Jack Hoyer

works exhibitions news about


valleyscape

September 10 - October 22, 2022

 

press release

 

Moskowitz Bayse is pleased to present Valleyscape, an exhibition of a new painting by Los Angeles based artist Jack Hoyer. Valleyscape is the artist’s second solo presentation at the gallery and will be installed in our Viewing Room from September 10 - October 22, 2022.

Considering the uniquely American collision of grandeur and banality, Valleyscape, Jack Hoyer’s most recent painting, his largest to date, finds the artist returning to the landscape of the American West as both subject and metaphor. The viewer is presented a vision of a sloping hill in the Verdugo mountains, once the territory of the Kizh people, sharply demarcated by a lightly clouded blue sky. Vegetation marks its craggy dips and folds, as the forms stretch beyond the canvas interminably outward.

A realist–decidedly not a photorealist–Hoyer avoids gratuitous texture and shoehorned sensuousness, preferring frank legibility and its consequent immediacy.

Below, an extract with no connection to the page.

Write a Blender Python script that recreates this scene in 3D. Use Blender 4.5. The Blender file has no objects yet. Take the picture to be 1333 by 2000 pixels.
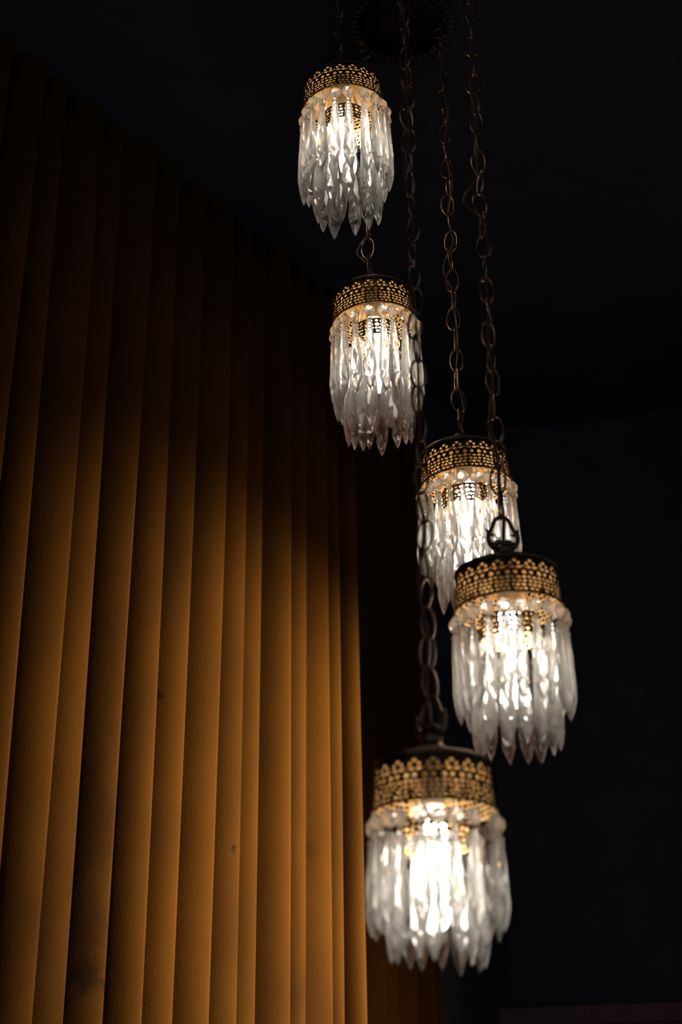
import bpy, bmesh, math, random
from mathutils import Vector, Matrix, Euler
PI = math.pi
C = bpy.context.scene.collection
sc = bpy.context.scene

# ---------------------------------------------------------------- camera
EYE = 1.5                                   # camera height above the floor
cam_d = bpy.data.cameras.new('camera')
cam_d.lens = 50.0
cam_d.sensor_width = 36.0
cam_d.clip_start = 0.01
cam_d.dof.use_dof = True
cam_d.dof.focus_distance = 2.15
cam_d.dof.aperture_fstop = 3.4
cam = bpy.data.objects.new('camera', cam_d)
C.objects.link(cam)
cam.matrix_world = (Matrix.Translation((0, 0, EYE)) @ Matrix.Rotation(math.radians(90 + 25.1), 4, 'X')
                    @ Matrix.Rotation(math.radians(-0.6), 4, 'Z'))
sc.camera = cam

# ---------------------------------------------------------------- world, lights, exposure
w = bpy.data.worlds.new('dim_room')
sc.world = w
w.use_nodes = True
w.node_tree.nodes['Background'].inputs[0].default_value = (0.72, 0.80, 1.0, 1)
w.node_tree.nodes['Background'].inputs[1].default_value = 0.09
sc.view_settings.view_transform = 'Standard'
sc.view_settings.look = 'None'
sc.view_settings.gamma = 1.0
sc.view_settings.use_curve_mapping = False
sc.view_settings.exposure = 0.0
sc.cycles.max_bounces = 14
sc.cycles.transmission_bounces = 12
sc.cycles.transparent_max_bounces = 12
sc.cycles.glossy_bounces = 4
sc.cycles.diffuse_bounces = 3
sc.cycles.sample_clamp_indirect = 6.0
sc.cycles.caustics_reflective = False
sc.cycles.use_denoising = True


def spot(name, loc, target, energy, angle, blend, color, radius):
    d = bpy.data.lights.new(name, 'SPOT')
    d.energy = energy
    d.spot_size = math.radians(angle)
    d.spot_blend = blend
    d.color = color
    d.shadow_soft_size = radius
    o = bpy.data.objects.new(name, d)
    C.objects.link(o)
    o.location = loc
    o.rotation_euler = (Vector(target) - Vector(loc)).to_track_quat('-Z', 'Y').to_euler()
    return o


# a warm spotlight out of view on the right, past the end of the added light blocker, washes the velvet curtain from the side
spot('curtain_spotlight', (2.20, 2.50, 1.80), (-0.14, 2.45, 1.98), 1230.0, 33, 1.0, (1.0, 0.66, 0.30), 0.02)
# a second light added at the same place for a reddish outer fringe
spot('added_fringe_light', (2.20, 2.50, 1.80), (-0.24, 2.36, 2.02), 80.0, 48, 1.0, (1.0, 0.36, 0.17), 0.02)
# unseen weak reddish fill, added to lift the dim far curtain panel
spot('added_red_fill', (0.82, 2.30, 1.35), (0.02, 2.65, 1.72), 21.0, 52, 1.0, (1.0, 0.55, 0.30), 0.15)


# ---------------------------------------------------------------- materials
def mat(name):
    m = bpy.data.materials.new(name)
    m.use_nodes = True
    nt = m.node_tree
    return m, nt, nt.nodes['Principled BSDF']


def noise_color(nt, bsdf, c1, c2, scale, detail=4.0, lo=0.35, hi=0.65, vec=None, bump=0.0, bump_scale=None):
    tc = nt.nodes.new('ShaderNodeTexCoord')
    n = nt.nodes.new('ShaderNodeTexNoise')
    n.inputs['Scale'].default_value = scale
    n.inputs['Detail'].default_value = detail
    mp = nt.nodes.new('ShaderNodeMapping')
    if vec:
        mp.inputs['Scale'].default_value = vec
    nt.links.new(tc.outputs['Object'], mp.inputs['Vector'])
    nt.links.new(mp.outputs['Vector'], n.inputs['Vector'])
    r = nt.nodes.new('ShaderNodeValToRGB')
    r.color_ramp.elements[0].position = lo
    r.color_ramp.elements[0].color = (*c1, 1)
    r.color_ramp.elements[1].position = hi
    r.color_ramp.elements[1].color = (*c2, 1)
    nt.links.new(n.outputs['Fac'], r.inputs['Fac'])
    nt.links.new(r.outputs['Color'], bsdf.inputs['Base Color'])
    if bump:
        n2 = nt.nodes.new('ShaderNodeTexNoise')
        n2.inputs['Scale'].default_value = bump_scale or scale
        n2.inputs['Detail'].default_value = 3
        nt.links.new(tc.outputs['Object'], n2.inputs['Vector'])
        b = nt.nodes.new('ShaderNodeBump')
        b.inputs['Strength'].default_value = bump
        b.inputs['Distance'].default_value = 0.002
        nt.links.new(n2.outputs['Fac'], b.inputs['Height'])
        nt.links.new(b.outputs['Normal'], bsdf.inputs['Normal'])
    return r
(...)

Abundant and generous, Valleyscape takes care not to confuse directness with terseness; it continuously reveals itself to the viewer through layers of thin oil paint that give way to an inner light source carefully maintained and ultimately artificial.  Unifying the canvas, that inner light lends the painting a vibrational, all-over hum that further distinguishes it from photorealism and the naked experience of looking, quietly corroborating Hoyer’s process of making a composite reference image of stitched together pieces of a single subject.

Contending with an infinite world populated by interchangeable scenery, Hoyer asks whether reality is its own best representative. More specifically, Hoyer’s work presents a space beyond experience and emotion, rooted in the notion that observing and composing are inextricable from one another. By combining them, Hoyer transforms anonymous fragments of the American landscape into quietly monumental, somewhat discomforting testaments to the individual’s lived reality as ineludibly flexible and fleeting. At the same time, Hoyer’s paintings delicately avoid cynicism, instead offering comfort in cosmic inconsequentiality:  America the diversely appointed landmass, not the immortal superpower.

Hoyer’s observations and biases of memory fade as Valleyscape takes shape, and a spellbound whole emerges. Passages of extreme clarity run into hazier ones, as the hulking mountain face vibrates to reveal its massiveness. Conceived and painted over three years, the artist’s meditative process suggests of a project borne out of a necessity not so much for personal expression, but personal actualization: observation, composition, and execution as life-affirming gestures, not painterly techniques. Preferring to work in a continual state of chance and possibility, the real migrates from Hoyer’s eye to his hand, resulting in the sort of absolute truth accessible only through complete subjectivity.